One of the last steps in the complicated and dangerous cleanup is the removal of about 153 million pounds of radioactive material from three concrete silos, which date to the 1950s.

Taxpayers are spending $320 million a year, or almost $1 million per day, cleaning up the site.

It is the second time in five months a state has balked at taking Fernald's waste. Initially, the silo waste was to be sent to a private landfill in Utah. But after months of public outcry against that plan in Utah, the facility declined in November to accept the waste.

That left the Department of Energy with its fall-back plan - sending the material to Nevada.

Department of Energy spokesman Joe Davis would not comment on Sandoval's letter.

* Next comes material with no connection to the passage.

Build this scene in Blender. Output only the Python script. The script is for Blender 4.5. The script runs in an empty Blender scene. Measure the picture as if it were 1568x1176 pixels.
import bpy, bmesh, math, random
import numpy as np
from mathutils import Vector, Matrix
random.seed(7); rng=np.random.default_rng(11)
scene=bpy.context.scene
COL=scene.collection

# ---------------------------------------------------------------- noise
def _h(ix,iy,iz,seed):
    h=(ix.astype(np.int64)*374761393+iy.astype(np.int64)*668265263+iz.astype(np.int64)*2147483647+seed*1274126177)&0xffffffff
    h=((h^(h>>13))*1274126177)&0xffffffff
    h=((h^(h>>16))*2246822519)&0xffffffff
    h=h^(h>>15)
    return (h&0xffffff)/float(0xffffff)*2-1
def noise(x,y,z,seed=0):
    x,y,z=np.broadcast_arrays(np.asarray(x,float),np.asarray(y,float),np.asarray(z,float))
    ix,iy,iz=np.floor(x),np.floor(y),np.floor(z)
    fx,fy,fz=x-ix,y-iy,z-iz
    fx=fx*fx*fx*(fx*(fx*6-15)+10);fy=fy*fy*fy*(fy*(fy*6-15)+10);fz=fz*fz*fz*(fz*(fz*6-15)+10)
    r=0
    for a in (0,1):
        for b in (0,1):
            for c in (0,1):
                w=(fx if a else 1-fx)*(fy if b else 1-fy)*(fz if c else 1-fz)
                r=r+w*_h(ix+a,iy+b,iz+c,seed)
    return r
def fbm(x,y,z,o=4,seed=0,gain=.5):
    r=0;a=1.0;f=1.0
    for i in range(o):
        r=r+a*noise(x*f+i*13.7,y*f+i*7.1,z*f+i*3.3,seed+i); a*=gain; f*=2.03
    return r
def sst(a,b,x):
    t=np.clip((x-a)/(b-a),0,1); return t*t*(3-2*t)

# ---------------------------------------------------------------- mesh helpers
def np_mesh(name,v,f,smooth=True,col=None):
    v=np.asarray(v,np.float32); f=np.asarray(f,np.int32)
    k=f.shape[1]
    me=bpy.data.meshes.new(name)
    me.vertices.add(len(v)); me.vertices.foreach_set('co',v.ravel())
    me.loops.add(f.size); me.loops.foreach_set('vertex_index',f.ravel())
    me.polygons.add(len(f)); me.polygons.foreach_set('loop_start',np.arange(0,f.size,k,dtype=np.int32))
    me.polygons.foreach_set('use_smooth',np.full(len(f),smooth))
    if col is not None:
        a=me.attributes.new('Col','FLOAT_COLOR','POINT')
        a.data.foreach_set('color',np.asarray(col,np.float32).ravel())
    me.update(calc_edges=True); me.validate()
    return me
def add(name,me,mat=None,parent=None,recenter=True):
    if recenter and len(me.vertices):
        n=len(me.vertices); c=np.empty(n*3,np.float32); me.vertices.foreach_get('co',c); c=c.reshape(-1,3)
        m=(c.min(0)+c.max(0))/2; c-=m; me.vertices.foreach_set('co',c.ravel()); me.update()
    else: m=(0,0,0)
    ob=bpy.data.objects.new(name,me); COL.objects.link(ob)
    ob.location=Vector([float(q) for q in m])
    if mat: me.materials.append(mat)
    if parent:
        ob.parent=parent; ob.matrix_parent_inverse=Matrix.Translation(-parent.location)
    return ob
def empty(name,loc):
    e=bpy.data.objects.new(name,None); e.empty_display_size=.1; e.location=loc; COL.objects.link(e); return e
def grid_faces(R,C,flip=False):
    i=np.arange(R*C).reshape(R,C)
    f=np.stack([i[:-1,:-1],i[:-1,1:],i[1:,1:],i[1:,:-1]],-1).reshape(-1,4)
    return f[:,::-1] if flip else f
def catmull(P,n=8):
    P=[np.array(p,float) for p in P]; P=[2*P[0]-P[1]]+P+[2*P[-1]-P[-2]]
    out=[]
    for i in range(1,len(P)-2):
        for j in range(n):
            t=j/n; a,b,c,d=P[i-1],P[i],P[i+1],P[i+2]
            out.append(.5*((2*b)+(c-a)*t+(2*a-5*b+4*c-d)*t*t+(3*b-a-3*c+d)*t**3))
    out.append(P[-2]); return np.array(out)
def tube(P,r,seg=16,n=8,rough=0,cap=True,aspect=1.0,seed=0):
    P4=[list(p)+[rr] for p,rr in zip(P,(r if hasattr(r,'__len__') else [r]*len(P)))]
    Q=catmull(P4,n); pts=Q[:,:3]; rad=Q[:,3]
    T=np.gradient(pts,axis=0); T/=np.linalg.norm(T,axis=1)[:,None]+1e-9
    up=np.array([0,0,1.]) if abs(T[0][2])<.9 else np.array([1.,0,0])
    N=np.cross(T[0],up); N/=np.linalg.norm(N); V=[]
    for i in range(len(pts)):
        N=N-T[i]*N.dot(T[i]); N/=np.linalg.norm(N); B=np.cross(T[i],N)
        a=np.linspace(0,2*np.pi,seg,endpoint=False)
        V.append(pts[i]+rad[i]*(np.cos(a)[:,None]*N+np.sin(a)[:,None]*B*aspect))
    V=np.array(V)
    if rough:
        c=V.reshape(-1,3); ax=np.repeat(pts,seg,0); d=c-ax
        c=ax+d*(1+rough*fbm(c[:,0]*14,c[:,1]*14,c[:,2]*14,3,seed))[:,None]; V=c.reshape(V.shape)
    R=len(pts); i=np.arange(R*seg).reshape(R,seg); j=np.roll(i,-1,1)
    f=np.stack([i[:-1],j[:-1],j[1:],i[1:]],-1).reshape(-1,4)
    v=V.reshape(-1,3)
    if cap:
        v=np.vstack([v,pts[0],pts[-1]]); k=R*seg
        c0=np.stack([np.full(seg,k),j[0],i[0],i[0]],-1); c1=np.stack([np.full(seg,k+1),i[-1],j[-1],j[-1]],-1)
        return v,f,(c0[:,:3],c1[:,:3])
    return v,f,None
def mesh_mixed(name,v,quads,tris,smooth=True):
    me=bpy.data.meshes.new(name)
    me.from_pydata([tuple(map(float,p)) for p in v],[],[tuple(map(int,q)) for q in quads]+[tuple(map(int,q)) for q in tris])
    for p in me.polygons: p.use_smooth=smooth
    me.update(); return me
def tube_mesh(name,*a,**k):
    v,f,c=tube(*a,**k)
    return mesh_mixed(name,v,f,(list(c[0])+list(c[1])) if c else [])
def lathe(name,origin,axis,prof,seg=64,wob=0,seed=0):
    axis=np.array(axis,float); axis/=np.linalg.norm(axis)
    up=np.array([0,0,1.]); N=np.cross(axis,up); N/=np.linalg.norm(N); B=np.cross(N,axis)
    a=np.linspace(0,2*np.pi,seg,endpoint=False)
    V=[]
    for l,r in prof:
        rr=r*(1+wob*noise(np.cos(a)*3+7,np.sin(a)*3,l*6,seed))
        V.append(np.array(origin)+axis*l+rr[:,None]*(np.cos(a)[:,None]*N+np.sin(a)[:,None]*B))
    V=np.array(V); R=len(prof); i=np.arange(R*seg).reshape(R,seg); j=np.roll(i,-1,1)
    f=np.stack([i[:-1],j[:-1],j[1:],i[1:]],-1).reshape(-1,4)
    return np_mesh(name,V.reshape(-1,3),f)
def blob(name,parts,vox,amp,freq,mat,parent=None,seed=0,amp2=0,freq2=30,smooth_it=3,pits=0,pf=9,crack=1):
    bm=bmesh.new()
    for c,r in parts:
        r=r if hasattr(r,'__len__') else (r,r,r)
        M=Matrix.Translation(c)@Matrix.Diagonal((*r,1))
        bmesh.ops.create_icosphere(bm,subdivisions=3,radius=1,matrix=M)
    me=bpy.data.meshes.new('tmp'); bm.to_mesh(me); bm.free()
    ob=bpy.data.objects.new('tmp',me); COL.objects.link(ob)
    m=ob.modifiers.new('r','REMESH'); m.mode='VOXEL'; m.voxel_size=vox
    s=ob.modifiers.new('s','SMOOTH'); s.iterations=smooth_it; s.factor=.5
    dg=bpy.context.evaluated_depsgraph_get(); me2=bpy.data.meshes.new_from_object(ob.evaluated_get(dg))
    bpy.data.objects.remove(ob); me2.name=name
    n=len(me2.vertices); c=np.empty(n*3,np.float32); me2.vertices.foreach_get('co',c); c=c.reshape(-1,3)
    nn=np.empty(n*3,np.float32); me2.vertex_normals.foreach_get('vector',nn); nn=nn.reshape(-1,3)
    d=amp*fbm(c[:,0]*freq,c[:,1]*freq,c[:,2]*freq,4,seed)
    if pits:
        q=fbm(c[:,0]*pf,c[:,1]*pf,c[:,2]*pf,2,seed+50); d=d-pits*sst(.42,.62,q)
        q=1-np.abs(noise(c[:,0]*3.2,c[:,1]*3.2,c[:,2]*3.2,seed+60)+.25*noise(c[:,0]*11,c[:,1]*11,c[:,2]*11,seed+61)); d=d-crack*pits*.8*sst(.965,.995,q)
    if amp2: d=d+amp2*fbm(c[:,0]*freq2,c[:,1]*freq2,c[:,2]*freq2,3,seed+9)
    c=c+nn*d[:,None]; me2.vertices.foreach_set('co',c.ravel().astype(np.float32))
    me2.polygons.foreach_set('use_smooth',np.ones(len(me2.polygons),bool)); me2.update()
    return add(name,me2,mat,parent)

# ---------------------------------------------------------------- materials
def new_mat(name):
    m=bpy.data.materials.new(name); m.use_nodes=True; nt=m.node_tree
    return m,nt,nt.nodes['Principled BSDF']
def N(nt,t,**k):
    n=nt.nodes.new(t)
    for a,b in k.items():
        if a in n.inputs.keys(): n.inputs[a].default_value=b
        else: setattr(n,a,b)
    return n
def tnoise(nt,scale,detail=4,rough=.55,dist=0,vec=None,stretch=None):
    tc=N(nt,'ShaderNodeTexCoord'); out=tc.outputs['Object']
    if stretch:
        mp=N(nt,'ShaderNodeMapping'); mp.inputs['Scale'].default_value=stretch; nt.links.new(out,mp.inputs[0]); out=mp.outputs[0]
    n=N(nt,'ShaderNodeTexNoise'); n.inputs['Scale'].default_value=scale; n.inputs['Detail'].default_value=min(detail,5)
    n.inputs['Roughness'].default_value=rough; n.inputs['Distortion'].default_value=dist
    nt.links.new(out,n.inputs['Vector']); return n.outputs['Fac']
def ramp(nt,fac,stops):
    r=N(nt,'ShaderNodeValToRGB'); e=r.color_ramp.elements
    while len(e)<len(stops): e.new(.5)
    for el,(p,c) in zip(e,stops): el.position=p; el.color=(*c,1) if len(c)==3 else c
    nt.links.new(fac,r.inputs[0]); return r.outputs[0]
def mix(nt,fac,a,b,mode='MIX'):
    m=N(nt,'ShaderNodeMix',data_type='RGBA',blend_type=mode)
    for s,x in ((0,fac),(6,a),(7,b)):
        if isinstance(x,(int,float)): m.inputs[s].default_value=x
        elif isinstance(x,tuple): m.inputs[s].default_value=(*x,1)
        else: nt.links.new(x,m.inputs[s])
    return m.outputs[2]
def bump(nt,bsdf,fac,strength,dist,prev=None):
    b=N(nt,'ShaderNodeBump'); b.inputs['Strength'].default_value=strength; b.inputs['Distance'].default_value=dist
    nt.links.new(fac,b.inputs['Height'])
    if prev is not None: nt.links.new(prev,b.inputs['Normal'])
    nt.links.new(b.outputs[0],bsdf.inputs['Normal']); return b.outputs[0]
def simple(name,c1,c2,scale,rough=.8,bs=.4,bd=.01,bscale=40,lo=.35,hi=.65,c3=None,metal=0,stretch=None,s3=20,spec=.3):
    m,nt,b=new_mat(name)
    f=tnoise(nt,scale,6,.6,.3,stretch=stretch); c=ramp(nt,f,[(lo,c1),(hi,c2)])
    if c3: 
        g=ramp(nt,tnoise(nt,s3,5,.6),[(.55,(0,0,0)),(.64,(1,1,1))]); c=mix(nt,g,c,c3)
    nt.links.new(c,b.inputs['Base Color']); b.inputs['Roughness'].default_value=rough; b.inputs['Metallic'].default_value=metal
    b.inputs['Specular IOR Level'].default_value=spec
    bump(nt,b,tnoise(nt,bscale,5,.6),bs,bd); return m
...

He said government lawyers are reviewing the letter and the plan, and would respond to the letter in writing.

Davis did say, though, that the agency would move forward with the plan to truck the waste to Nevada until a lawsuit is filed.

"Our philosophy is pretty simple: We're moving forward with closing these plants," Davis said. "If someone decides to file a lawsuit, that's beyond our control. We believe we can (legally) ship the material to the Nevada Test Site."

Davis would not say whether the waste would be removed from the silos on schedule if a suit should be filed.

Marta Adams, a senior deputy attorney general in Nevada and the person who would handle any lawsuit over the waste, said the Department of Energy reclassified the waste in the silos as less hazardous so it would not have to comply with federal and state regulations regarding the disposal of hazardous materials.

"The Nevada Test Site is not licensed or set up to receive this waste," Adams said. "They can't change that merely by a sleight-of-hand, and take the state out of the equation."

The waste "needs to be treated with the right kind of criteria so as to protect the public,'' she added. "They can't just call it 'low-level' because it's convenient."

Nevada has been battling with the Department of Energy for years over Yucca Mountain, the government's chosen site for the first long-term geologic repository for spent nuclear fuel and high-level radioactive waste.

Lisa Crawford, leader of a local citizens group that monitors progress at Fernald, said she thinks the politics of the Yucca Mountain fight led to Sandoval's letter.

"I think this is political backlash," she said. "DOE has pretty much thumbed their noses at the states, and I think the states are fighting back. But I'm just stunned. This is another setback, and they can take 2006 (deadline) and kick it out the window, because it's not going to happen now."

The project has encountered many setbacks over the years.

Cleaning the silos poses dangers to workers, nearby residents and the environment. Any spill during the removal, packaging or shipping of the waste would be an environmental catastrophe, potentially exposing many people to radiation.

Two previous efforts to clean up the silos were abandoned after more than $69 million in taxpayer dollars was spent because they were deemed not technically feasible or because the contractor gave up before doing the work.

Those failures led project manager Fluor Fernald to redesign the plan to remove the waste and ship it west, at a $400 million additional cost.